For about the past five years, he has kept elaborate, coded records that track his progress on each drawing as he is making it, some of which are on view in this exhibition. (He calls them “schema system sequences,” and most recently, they end up looking like rough versions of the final drawing without any fine detail.) He creates a series of small grids—one for each pencil grade—of identical proportions to the drawing he is working on. For each grid square on each tracking sheet, he tallies the number of times he sharpened his pencil while working on the corresponding square in the drawing—32K, say—before moving on to its adjacent square, 32L. And then he notes the date he completes each row. Gibbs designed this record-keeping system to help hold his graphite application consistent across a drawing that takes many months to complete. But exactly how he makes his drawings and how he tracks their production changes in little ways with nearly every new work—so much so that over time, he sometimes loses the ability to decode his own records.

The New York drawings offer views of the Empire State Building, Flatiron, Guggenheim, a line of yellow cabs, and several pastoral scenes from Central Park. Because they were made between 2008 and 2025, they offer a broad look at the slow evolution of Gibbs’s drawing practice. His primary focus on familiar buildings and scenes, however, has remained consistent—the archetypal imagery he prefers (“a honey trap,” he calls it) is meant to be relatable and transportive, to remind viewers of their own experiences of and feelings about a place.

The Texas drawings are the first body of work Gibbs has ever made that was not borne of a visit to a place—they deal in symbology rather than pictorial representation. We see the shape of the state of Texas—perhaps mundane to a Texan, but Gibbs is British: this image might be more recognizable and more richly associative around the world than the celebrity buildings in his other work. Several drawings present three-letter codes for Amtrak stations in big Texas cities. The light gray backgrounds and paper-white letters offered Gibbs a novel technical challenge—how accurately could he create a perfectly even field of graphite (or a perfectly even gradient) with pin-pointillism? (More difficult than one might think, he reports.)

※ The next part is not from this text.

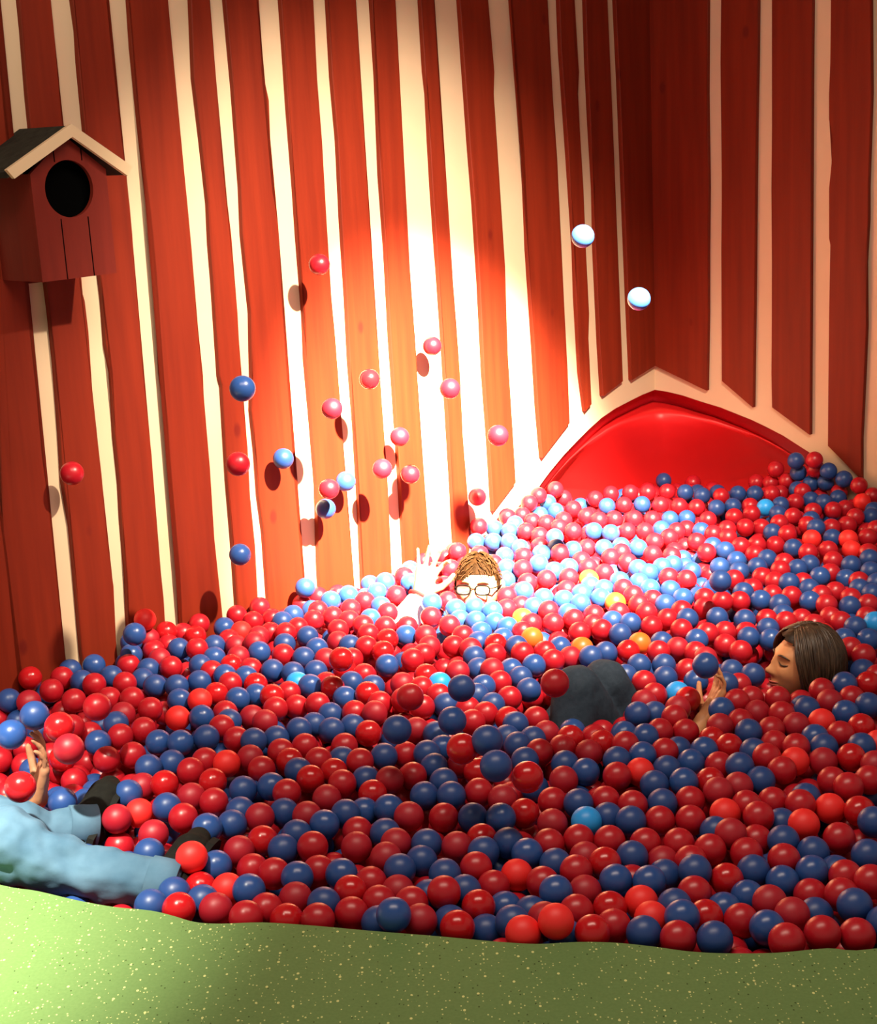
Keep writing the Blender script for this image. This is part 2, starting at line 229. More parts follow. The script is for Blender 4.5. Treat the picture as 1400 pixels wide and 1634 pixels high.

Additionally, the Texas drawings demonstrate an evolution in Gibbs’s subject matter that mirrors (and inverts) the years-long progression of his drawing technique: moving from Xs and Os to tiny, tiny dots has increased the resolution of his drawings, increased the amount of visual information he puts into them, and in so doing, reduced the distance between the viewer and the place he is depicting (there’s less oh-that’s-a-drawing in the way). The Amtrak drawings operate associatively in much the same way the New York drawings do (what memories do you have of Austin, Dallas, Houston?), but Gibbs achieves this end by stripping away any and all modulation, by replacing a photographic source image with three flat geometric shapes—HOS, for example—that happen to be letters and, together, have the potential to carry huge amounts of information. Moving toward drawing letters instead of pictures (reducing visual information) and moving toward marking with tiny dots instead of Xs and Os (increasing visual information) are equivalent progressions: in both cases, Gibbs is forging a more direct connection between his subject and the viewer by making more transparent the veil of the medium of drawing between the two.

Gibbs has included in this show a drawing of his longtime friend and art dealer, Lora Reynolds. Lora is the keystone of TX / NY: she was born in Texas, lived in New York at the beginning of her career, and moved back to Texas to start a family and open her own gallery. And, as mentioned, this show marks 20 years of conversation, personal growth, and a shared love of art. Oddly enough, almost exactly 20 years to the day—Gibbs’s first project at the gallery, From the Empire State Building, opened May 7, 2005; this show opened May 3, 2025.

Whenever Lora describes Ewan or his work to someone new, she recounts that every time they speak, Ewan always tells her how long it has been since they were last in touch—whether ten days, 68, or 319. He explains this quirk by saying, “I remember when I speak to people because I don’t speak to many people or very often.” Lora counters, “It’s weirder than that. He is uncommonly sensitive to time, its passage, keeping track of it. It runs through his entire being. His preoccupation with time is the big, central, core of his work that not everyone gets to see.”

Gibbs spent every day of seven consecutive months making his new portrait of Lora. He used all possible hardness grades of pencil he could find—sixteen Faber-Castell 9000 pencils from 6H to 8B, plus another four harder pencils from another brand—and attended to every cell in the drawing’s 40 rows with each of those 20 pencils before advancing to the next softer one. Essentially, he slowly drew the same drawing of Lora on top of itself twenty times. The paper developed a subtle wave after all the time and attention Gibbs poured into it. He considers the ripple a feature, a record, and has requested it not be flattened.

After his first day working on the portrait, having finished the first four rows, Gibbs knew exactly how long it would take him to complete. He knows how many drawings he can make in a year. He has a guess at how many he might make over the rest of his life. He hopes he can keep his pace up, continue developing his craft, moving closer to representing the world in yet finer gradations, with more nuance and sensitivity and greater awareness and appreciation of the present moment. If he succeeds, he imagines looking back and seeing a life well lived—a torch carried proudly, with everything he could bring to it. He will have continued the tradition artists of all kinds have been engaged in for hundreds, maybe thousands of years: of dedicating their lives trying to make images that somehow represent life as we perceive it, and moving the goalposts a little further out after each successive attempt.

The clock ticks. 7,301 days passed between Gibbs’s first opening at the gallery and this one. Time is too short. He must get back to work.

Ewan Gibbs, born in 1973 in London, lives and works in Oxfordshire. He has mounted solo presentations at the Museum of Fine Arts, Houston and San Francisco Museum of Modern Art. He has participated in shows at the Art Institute of Chicago, DePaul Art Museum (Chicago), Drawing Center (New York), FLAG Art Foundation (New York), and Weatherspoon Art Museum (Greensboro). His work is housed in the collections of the Blanton Museum of Art (Austin), Dallas Museum of Art, Denver Art Museum, Fogg Museum (Cambridge, Massachusetts), FRAC des Pays de la Loire (France), Hammer Museum (Los Angeles), High Museum of Art (Atlanta), Museum of London, Museum of Modern Art (New York), Tate Modern (London), and Whitworth Art Gallery (Manchester).